╭──

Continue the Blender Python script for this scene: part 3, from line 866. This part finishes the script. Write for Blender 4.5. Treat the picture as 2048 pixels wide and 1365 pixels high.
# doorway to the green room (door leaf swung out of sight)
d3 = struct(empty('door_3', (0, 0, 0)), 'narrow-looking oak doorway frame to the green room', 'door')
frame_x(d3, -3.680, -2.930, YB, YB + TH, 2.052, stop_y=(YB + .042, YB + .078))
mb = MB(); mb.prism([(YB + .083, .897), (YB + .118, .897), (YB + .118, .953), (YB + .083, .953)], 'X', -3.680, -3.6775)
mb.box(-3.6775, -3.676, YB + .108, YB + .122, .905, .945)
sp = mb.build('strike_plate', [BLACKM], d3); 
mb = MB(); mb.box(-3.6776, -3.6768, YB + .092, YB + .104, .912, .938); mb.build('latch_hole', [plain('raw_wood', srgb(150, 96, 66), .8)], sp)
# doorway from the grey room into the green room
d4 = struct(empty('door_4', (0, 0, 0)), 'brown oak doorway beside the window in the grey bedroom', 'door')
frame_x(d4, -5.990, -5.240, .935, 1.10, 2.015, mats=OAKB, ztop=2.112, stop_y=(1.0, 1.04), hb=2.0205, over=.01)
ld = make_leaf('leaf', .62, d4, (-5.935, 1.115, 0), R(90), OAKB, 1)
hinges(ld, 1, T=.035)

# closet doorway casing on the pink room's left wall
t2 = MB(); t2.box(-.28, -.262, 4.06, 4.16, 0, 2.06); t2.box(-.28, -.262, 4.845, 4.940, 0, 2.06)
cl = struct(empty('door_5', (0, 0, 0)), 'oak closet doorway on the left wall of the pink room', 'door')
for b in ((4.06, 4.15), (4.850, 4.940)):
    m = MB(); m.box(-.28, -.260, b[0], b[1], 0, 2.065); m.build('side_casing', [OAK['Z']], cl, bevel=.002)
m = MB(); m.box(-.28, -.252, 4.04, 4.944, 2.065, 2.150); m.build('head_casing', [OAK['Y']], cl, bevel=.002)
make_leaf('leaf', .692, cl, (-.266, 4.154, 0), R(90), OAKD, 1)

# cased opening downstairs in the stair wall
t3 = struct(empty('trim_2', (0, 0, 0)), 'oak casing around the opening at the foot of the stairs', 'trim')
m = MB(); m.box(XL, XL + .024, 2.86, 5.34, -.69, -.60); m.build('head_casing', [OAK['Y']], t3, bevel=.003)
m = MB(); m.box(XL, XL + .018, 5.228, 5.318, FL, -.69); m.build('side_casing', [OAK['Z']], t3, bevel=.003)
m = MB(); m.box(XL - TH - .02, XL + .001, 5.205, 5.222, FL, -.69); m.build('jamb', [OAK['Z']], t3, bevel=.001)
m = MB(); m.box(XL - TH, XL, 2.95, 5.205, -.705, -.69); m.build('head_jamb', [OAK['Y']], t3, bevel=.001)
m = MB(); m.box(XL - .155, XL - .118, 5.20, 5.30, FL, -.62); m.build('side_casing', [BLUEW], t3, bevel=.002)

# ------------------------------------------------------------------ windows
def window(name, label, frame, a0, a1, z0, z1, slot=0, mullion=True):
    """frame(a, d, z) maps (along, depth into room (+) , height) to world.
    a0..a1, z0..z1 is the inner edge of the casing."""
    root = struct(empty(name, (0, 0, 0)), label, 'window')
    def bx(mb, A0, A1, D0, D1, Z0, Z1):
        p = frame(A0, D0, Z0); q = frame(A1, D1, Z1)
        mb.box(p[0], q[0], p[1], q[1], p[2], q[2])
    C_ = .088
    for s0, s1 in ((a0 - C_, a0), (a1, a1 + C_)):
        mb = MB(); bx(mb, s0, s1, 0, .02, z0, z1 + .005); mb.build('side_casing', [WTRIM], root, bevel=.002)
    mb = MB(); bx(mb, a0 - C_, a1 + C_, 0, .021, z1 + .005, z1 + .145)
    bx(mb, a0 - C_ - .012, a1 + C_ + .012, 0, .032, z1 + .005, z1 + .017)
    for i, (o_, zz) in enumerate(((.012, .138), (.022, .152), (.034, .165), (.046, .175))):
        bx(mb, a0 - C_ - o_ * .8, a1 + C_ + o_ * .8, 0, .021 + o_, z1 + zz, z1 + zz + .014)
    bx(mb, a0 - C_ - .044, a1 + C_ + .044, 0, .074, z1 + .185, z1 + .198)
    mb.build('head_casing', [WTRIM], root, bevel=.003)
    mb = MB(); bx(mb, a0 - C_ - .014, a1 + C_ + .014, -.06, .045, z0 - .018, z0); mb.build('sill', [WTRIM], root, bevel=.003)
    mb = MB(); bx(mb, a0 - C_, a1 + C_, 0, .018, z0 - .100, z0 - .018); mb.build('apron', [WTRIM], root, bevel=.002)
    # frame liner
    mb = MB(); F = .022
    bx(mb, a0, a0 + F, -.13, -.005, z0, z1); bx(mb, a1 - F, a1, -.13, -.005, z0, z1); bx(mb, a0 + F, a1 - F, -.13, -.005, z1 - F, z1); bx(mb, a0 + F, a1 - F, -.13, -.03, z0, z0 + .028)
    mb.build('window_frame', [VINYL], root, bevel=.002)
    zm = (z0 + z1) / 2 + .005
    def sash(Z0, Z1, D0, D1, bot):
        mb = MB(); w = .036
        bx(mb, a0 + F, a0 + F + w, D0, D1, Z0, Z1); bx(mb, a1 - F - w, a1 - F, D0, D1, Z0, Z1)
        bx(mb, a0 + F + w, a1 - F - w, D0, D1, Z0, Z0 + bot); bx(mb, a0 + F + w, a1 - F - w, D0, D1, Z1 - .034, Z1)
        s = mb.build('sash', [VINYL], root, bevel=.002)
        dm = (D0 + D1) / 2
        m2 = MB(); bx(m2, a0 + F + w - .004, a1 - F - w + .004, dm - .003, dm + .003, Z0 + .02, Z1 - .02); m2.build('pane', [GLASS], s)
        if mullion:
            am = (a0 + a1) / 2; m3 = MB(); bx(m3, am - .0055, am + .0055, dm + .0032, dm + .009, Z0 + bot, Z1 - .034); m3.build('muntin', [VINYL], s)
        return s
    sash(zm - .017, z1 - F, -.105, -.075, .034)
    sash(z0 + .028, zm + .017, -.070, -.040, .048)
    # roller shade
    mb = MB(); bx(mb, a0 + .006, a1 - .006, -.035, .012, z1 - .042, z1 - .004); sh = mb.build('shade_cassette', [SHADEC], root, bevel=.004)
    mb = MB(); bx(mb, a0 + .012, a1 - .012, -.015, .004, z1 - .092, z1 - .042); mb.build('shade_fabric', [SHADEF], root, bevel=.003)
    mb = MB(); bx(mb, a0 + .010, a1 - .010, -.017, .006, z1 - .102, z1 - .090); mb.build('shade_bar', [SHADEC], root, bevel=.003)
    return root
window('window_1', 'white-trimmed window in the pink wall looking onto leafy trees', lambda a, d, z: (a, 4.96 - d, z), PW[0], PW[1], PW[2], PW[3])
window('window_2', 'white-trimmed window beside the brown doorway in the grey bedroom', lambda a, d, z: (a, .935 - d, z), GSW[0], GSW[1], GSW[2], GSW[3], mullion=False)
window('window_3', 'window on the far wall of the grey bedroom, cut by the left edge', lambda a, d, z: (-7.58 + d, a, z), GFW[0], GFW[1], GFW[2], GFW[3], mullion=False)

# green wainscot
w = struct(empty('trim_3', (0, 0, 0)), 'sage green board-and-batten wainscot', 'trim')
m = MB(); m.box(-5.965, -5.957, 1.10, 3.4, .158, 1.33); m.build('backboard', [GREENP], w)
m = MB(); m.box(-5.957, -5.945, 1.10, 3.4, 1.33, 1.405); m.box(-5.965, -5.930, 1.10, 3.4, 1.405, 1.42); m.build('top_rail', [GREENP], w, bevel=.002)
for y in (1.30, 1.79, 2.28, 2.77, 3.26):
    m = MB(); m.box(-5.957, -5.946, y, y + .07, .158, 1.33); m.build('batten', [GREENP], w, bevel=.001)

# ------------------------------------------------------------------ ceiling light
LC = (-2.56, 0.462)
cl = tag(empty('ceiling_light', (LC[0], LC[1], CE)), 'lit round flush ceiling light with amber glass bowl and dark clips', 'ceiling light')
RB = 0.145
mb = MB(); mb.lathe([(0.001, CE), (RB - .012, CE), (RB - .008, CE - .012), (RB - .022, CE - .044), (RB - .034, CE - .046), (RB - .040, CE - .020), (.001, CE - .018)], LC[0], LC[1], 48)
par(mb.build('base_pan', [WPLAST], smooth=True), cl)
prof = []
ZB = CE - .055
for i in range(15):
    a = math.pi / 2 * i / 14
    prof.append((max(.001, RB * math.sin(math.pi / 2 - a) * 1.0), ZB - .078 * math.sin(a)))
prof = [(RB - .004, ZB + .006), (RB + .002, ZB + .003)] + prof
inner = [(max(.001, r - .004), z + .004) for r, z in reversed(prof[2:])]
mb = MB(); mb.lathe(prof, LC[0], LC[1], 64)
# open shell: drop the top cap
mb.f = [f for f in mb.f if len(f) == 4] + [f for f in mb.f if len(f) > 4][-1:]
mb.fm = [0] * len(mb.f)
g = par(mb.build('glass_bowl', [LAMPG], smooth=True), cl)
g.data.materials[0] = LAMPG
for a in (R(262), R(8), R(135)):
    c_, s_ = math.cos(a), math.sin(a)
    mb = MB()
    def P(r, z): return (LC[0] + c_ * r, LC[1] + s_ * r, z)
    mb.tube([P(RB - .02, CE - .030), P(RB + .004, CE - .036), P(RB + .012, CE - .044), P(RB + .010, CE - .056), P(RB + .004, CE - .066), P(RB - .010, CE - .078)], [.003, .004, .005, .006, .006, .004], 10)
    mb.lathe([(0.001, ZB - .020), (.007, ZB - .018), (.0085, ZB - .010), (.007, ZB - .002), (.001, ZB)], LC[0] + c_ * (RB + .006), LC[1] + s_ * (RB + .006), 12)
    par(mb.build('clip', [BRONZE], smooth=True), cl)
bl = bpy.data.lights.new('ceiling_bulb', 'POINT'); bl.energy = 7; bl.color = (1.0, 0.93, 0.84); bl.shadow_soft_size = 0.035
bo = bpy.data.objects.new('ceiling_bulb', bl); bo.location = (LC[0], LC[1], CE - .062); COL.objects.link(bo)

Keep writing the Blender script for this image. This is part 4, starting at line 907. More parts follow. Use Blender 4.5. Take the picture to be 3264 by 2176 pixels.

╰──

**GOAL:** Pull every line containing "part" from the data.

**IN RESPONSE:**
Continue the Blender Python script for this scene: part 3, from line 866. This part finishes the script. Write for Blender 4.5. Treat the picture as 2048 pixels wide and 1365 pixels high.
Keep writing the Blender script for this image. This is part 4, starting at line 907. More parts follow. Use Blender 4.5. Take the picture to be 3264 by 2176 pixels.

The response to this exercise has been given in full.